Marshalling a Humanist McLuhan

Reviewed by Dan Adleman

Elena Lamberti’s Marshall McLuhan’s Mosaic is itself an ambitious mosaic of a number of different enterprises. In it, Lamberti sets out to illustrate how McLuhan’s “humanistic background” laid the groundwork for his groundbreaking media theory; she also interlaces her analysis with autobiographical accounts of her “own journey as a literary scholar through McLuhan’s wordy wood,” and to top it all off, she endeavours to apply McLuhan’s ideas to several cinematic and literary texts.

Lamberti does a competent job of underscoring McLuhan’s interest in Modernist writers and ancient rhetoric (though her exploration of the latter’s current influence on McLuhan’s understanding of advertising is disappointingly limited), but seems to overstate his paradigmatic literary “humanism”—a term that she employs equivocally by misconflating McLuhan’s background in the literary “humanities” with a human-centric (i.e. anthropocentric) philosophy. From the outset, Lamberti’s methodology is therefore highly problematic.

There is a case to be made for McLuhan’s philosophical humanism, but it would require more nuanced optics than Lamberti provides. InExits to the Posthuman Future, Arthur Kroker, following German media theorist Friedrich Kittler’s lead, adumbrates McLuhan’s Catholic “humanistic” valences with a great deal more sensitivity to both the myriad influences that McLuhan synthesizes and the extent to which his ideas remain irreducible to them. This by no means settles the matter. In an equally intricate account, Richard Cavell’s McLuhan in Space situates McLuhan as not a humanist but a post-humanist whose work gestures forward towards the likes of Baudrillard, Lefebvre, and Kittler far more powerfully than it harks back to its literary Modernist forebears (whose influence Cavell also traces).

Still, Lamberti’s excavation of McLuhan’s engagement with Modernist writers like Joyce, Elliott, and Pound persuasively makes the case for their profound influence on McLuhan’s ideas.

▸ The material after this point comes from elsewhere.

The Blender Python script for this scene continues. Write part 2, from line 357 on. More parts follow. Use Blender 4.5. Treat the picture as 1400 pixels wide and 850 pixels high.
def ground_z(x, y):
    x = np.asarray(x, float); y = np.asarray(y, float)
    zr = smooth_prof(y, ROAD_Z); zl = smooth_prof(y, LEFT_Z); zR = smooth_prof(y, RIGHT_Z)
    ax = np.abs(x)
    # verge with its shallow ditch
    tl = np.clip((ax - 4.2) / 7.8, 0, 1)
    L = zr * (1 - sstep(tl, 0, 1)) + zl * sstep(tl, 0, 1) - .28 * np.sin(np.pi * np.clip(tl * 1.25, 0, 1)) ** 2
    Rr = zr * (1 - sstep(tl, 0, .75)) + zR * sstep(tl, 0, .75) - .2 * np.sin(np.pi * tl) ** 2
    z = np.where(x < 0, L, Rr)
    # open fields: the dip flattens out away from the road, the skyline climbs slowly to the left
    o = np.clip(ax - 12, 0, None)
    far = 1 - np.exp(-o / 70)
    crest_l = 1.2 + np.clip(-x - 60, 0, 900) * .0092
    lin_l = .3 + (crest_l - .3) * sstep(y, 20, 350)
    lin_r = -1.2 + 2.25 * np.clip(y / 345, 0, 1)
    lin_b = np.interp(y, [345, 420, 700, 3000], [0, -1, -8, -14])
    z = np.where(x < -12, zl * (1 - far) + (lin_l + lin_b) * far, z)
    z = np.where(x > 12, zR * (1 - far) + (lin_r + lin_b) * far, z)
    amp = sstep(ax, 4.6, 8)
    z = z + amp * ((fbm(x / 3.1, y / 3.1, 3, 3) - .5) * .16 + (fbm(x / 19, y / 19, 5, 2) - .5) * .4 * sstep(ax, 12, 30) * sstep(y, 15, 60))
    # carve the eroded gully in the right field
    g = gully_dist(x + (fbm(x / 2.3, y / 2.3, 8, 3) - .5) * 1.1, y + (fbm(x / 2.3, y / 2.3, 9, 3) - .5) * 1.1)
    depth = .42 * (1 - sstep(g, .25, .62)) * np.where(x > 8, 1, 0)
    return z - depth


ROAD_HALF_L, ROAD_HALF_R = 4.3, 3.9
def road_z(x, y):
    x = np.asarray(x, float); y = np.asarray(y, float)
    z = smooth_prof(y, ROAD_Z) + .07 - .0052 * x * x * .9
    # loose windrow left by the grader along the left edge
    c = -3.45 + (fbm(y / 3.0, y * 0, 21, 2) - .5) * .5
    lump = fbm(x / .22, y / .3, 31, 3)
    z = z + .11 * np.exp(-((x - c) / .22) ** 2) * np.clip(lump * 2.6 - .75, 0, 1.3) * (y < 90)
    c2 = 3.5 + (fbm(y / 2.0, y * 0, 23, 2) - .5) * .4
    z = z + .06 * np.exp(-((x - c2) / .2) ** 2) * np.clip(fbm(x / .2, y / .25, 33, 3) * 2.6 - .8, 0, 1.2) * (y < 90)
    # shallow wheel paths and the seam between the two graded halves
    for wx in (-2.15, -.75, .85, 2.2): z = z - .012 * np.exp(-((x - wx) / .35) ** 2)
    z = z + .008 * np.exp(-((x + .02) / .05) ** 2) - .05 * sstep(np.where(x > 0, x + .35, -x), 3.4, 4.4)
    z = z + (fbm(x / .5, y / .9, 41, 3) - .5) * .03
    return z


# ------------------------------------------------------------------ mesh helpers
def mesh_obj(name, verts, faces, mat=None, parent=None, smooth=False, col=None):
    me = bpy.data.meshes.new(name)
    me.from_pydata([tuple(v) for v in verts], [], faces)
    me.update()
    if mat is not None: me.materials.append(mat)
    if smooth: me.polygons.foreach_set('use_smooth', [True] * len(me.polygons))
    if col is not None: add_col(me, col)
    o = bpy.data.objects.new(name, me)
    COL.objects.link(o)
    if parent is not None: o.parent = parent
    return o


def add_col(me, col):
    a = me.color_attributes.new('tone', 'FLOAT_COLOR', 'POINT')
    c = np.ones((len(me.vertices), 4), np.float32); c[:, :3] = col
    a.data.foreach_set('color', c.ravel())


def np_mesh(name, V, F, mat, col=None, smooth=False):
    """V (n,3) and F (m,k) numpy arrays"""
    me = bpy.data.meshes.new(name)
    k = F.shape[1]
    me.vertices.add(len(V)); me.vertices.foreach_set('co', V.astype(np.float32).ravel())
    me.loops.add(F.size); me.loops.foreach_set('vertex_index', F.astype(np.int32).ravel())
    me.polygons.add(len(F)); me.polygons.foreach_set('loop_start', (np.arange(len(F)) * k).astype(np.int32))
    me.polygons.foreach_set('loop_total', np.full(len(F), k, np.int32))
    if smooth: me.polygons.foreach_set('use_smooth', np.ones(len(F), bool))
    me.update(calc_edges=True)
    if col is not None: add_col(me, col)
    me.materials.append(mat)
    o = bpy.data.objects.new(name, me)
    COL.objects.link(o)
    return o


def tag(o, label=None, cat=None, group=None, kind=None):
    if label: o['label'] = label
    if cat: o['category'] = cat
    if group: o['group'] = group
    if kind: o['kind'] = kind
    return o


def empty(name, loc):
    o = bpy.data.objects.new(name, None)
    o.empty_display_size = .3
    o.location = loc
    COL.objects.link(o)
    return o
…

But her arbitrarily circumscribed “rear-view mirror” approach to her subject matter overlooks the various ways that McLuhan’s myriad ideas about the emerging mediasphere both emerge out of a particular aesthetic-political-mediatic milieu and transcend any one set of literary or philosophical influences.

As both a backward-looking attempt to account for McLuhan’s putative “humanism” and a forward-looking attempt to argue for his work’s continued relevance to thinking through, with, and about media,McLuhan’s Mosaic would fare better if Lamberti loosened the causal chain she imputes to McLuhan’s own academic Bildung narrative and located his work within a broader epochal moment. To her credit, she occasionally makes promising gestures in this direction, for instance when she meticulously distinguishes McLuhan’s “mosaic” from the “hypertext” with which it is usually conflated.

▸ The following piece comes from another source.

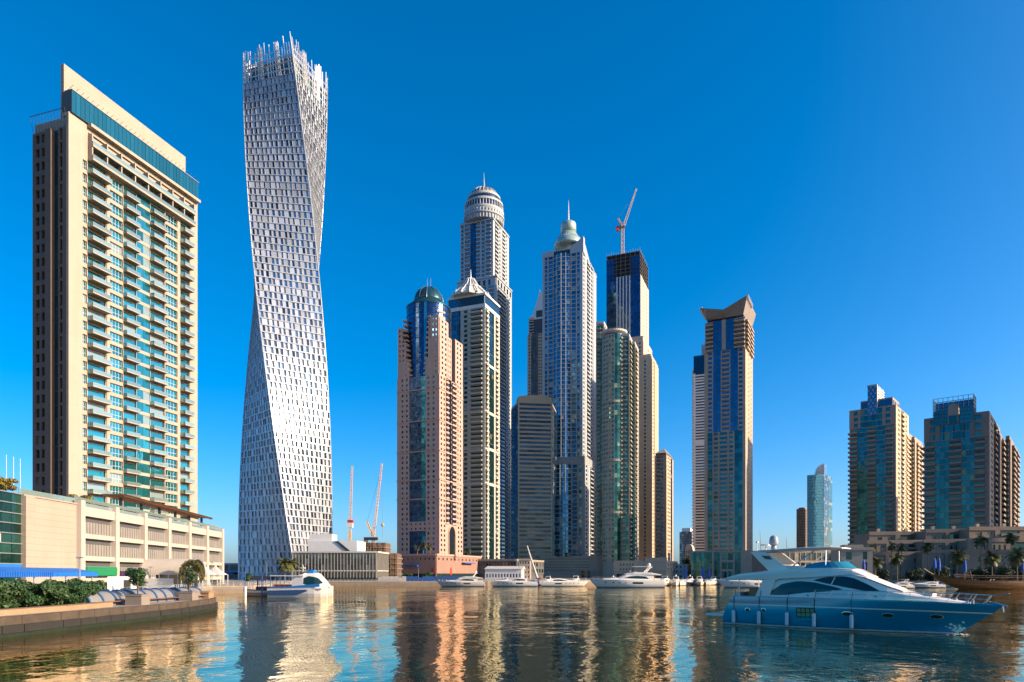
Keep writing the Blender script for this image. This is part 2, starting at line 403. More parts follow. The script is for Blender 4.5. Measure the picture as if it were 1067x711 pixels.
# ------------------------------------------------------------------ water and land
def water_mat():
    m, nt, p = base_mat('marina_water'); N = nt.nodes; L = nt.links
    geo = N.new('ShaderNodeNewGeometry')
    p.inputs['Base Color'].default_value = (.014, .024, .010, 1); p.inputs['Roughness'].default_value = .02
    p.inputs['Specular Tint'].default_value = (1.0, .79, .42, 1); p.inputs['IOR'].default_value = 1.7; p.inputs['Coat Weight'].default_value = .4; p.inputs['Coat IOR'].default_value = 1.4; p.inputs['Coat Roughness'].default_value = .02; p.inputs['Coat Tint'].default_value = (1.0, .92, .78, 1); p.inputs['Specular IOR Level'].default_value = .75  # warm tints put golden light into the reflections
    # calm and ruffled patches
    pn = N.new('ShaderNodeTexNoise'); pn.inputs['Scale'].default_value = .022; pn.inputs['Detail'].default_value = 2
    mpp = N.new('ShaderNodeMapping'); mpp.inputs['Scale'].default_value = (.5, 1.2, 1); L.new(geo.outputs['Position'], mpp.inputs['Vector']); L.new(mpp.outputs[0], pn.inputs['Vector'])
    pr = N.new('ShaderNodeMapRange'); pr.inputs[1].default_value = .38; pr.inputs[2].default_value = .62; pr.inputs[3].default_value = .25; pr.inputs[4].default_value = 1.35; L.new(pn.outputs['Fac'], pr.inputs[0])
    prev = None
    for sc, dist, det, sx in ((.09, .28, 2, (1, .55, 1)), (.36, .10, 3, (.85, .8, 1)), (1.4, .026, 3, (1, .8, 1))):
        mp = N.new('ShaderNodeMapping'); mp.inputs['Scale'].default_value = sx; mp.inputs['Rotation'].default_value = (0, 0, R(random.uniform(-20, 20)))
        L.new(geo.outputs['Position'], mp.inputs['Vector'])
        nz = N.new('ShaderNodeTexNoise'); nz.inputs['Scale'].default_value = sc; nz.inputs['Detail'].default_value = det; nz.inputs['Distortion'].default_value = .6
        L.new(mp.outputs[0], nz.inputs['Vector'])
        b = N.new('ShaderNodeBump'); b.inputs['Strength'].default_value = 1; b.inputs['Distance'].default_value = dist
        L.new(nz.outputs['Fac'], b.inputs['Height'])
        if sc > .2:
            ml = N.new('ShaderNodeMath'); ml.operation = 'MULTIPLY'; ml.inputs[1].default_value = dist; L.new(pr.outputs[0], ml.inputs[0]); L.new(ml.outputs[0], b.inputs['Distance'])
        if prev: L.new(prev.outputs[0], b.inputs['Normal'])
        prev = b
    L.new(prev.outputs[0], p.inputs['Normal']); L.new(prev.outputs[0], p.inputs['Coat Normal'])
    gl = N.new('ShaderNodeBsdfGlossy'); gl.inputs['Color'].default_value = (1.0, .81, .45, 1); gl.inputs['Roughness'].default_value = .03; L.new(prev.outputs[0], gl.inputs['Normal'])  # golden gloss: sunny reflected light put into the tint
    ms = N.new('ShaderNodeMixShader'); ms.inputs[0].default_value = .5; L.new(p.outputs[0], ms.inputs[1]); L.new(gl.outputs[0], ms.inputs[2])
    L.new(ms.outputs[0], N['Material Output'].inputs['Surface'])
    return m
struct('water', MB().quad((-900, -300, 0), (1200, -300, 0), (1200, 900, 0), (-900, 900, 0)), water_mat())
GZ = 1.6
paving = mat('promenade_paving', (0.281, 0.234, 0.187), .85, var=.15, scale=.5, fine=.12, bump=.2)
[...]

Stylistically speaking, this book also suffers from a number of intractable impediments. Lamberti’s autobiographical insertions and apostrophic addresses to the reader detract from the text’s readability. And, as a modified translation of an earlier book, Marshall McLuhan: Tra Letteratura, Arte e Media, which she wrote in Italian in 2000, it reads unevenly and requires more stylistic calibration to the English vernacular.